(MARSHALL) – The Welding Technology program at Texas State Technical College recently received equipment from the family of a Hallsville resident.
The in-kind donation included three oxygen bottles, three acetylene bottles, three torch rigs, two cutting torch buggies, a toolbox, a welding machine and three worktables. The equipment was valued at $2,000, according to information from The TSTC Foundation.
The equipment belonged to Hallsville business owner Hugh Lee Morris II. Morris, who was born in Cuero, died at age 86 on Aug. 26 in Longview.
“His daughter and son wanted to give back to the program by donating his equipment to the welding program in honor of their father so it could be used to let others learn about the welding trade,” said Daniel Nixon, an instructor in TSTC’s Computer Aided Manufacturing program in Marshall.
Morris’ daughter, Rebecca Freer of Fort Worth, said her father took welding classes at the Marshall campus.
“He was kind of a pack rat,” she said. “We wanted to declutter.

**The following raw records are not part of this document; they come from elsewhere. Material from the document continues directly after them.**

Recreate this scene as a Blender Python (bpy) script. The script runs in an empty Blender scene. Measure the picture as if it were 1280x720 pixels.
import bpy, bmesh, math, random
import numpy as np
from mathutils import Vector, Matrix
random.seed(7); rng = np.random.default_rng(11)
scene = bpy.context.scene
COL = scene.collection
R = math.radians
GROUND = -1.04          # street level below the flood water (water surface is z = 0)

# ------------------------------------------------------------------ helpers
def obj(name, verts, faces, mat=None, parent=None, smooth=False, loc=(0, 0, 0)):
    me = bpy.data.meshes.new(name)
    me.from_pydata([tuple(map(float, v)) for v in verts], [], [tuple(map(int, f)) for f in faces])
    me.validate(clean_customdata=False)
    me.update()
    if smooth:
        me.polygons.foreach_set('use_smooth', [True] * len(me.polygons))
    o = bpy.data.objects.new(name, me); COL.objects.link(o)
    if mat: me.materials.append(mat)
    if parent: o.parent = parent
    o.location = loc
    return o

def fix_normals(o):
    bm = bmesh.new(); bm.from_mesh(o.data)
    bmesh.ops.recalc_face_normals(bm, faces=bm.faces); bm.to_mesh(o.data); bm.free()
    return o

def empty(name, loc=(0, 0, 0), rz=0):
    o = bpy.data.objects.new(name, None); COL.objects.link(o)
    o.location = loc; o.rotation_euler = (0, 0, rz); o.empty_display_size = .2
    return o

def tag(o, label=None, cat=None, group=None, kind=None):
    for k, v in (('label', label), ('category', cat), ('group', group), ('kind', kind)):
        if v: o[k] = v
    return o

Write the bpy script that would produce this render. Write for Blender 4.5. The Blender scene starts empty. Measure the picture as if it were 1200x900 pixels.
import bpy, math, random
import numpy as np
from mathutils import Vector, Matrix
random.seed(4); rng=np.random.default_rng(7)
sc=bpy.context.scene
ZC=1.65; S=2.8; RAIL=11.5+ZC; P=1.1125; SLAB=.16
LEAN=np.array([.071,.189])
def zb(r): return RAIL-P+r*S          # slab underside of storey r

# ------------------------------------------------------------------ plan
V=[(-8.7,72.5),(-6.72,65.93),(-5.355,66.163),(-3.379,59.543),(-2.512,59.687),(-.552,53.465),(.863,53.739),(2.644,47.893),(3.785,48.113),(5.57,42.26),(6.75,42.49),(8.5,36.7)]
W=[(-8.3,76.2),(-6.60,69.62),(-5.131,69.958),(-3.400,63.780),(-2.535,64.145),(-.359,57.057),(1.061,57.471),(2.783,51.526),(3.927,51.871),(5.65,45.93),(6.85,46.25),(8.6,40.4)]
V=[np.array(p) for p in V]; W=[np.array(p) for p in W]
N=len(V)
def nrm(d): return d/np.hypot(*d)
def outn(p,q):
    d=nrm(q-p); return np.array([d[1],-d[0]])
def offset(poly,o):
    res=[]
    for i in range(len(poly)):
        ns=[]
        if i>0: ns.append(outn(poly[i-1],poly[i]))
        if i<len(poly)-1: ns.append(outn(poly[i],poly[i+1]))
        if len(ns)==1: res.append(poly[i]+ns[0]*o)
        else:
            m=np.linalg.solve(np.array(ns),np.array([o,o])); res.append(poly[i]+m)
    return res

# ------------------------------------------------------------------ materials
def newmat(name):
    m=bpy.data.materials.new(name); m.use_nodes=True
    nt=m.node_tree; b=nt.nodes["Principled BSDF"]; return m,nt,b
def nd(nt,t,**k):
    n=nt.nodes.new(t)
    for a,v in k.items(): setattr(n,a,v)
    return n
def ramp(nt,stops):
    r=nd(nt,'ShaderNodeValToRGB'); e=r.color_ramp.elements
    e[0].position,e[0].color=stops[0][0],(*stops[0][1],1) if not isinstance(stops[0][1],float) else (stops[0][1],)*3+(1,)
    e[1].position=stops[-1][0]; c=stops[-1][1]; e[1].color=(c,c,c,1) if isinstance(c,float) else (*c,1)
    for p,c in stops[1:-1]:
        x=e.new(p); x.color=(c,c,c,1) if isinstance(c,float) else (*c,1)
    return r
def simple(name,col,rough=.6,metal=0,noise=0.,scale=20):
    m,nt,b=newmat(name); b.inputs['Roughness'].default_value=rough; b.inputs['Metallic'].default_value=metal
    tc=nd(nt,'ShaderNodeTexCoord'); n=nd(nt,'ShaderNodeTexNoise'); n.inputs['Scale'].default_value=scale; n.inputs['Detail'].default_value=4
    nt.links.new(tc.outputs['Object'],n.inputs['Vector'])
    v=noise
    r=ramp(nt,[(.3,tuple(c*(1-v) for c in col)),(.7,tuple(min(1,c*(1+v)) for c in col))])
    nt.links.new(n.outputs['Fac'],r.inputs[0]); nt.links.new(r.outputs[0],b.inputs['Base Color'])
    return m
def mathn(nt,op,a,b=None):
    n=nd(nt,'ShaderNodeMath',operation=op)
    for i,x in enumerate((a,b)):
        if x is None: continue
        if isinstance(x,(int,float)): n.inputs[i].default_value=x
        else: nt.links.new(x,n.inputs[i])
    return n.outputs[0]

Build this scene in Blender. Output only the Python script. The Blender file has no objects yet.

It was just faster and easier and much more beneficial to donate to some people who could use it than let it rust and sit there or try to sell it. Dad would have liked his welding equipment to be used to teach other welding people.”
Freer said her father made cattle guards, upright fence posts and horse wash stalls on his 32-acre property between Hallsville and Marshall.
“He loved doing it himself rather than hiring it to be done,” she said.
More than 50 students are enrolled during the fall semester in TSTC’s structural welding certificate program.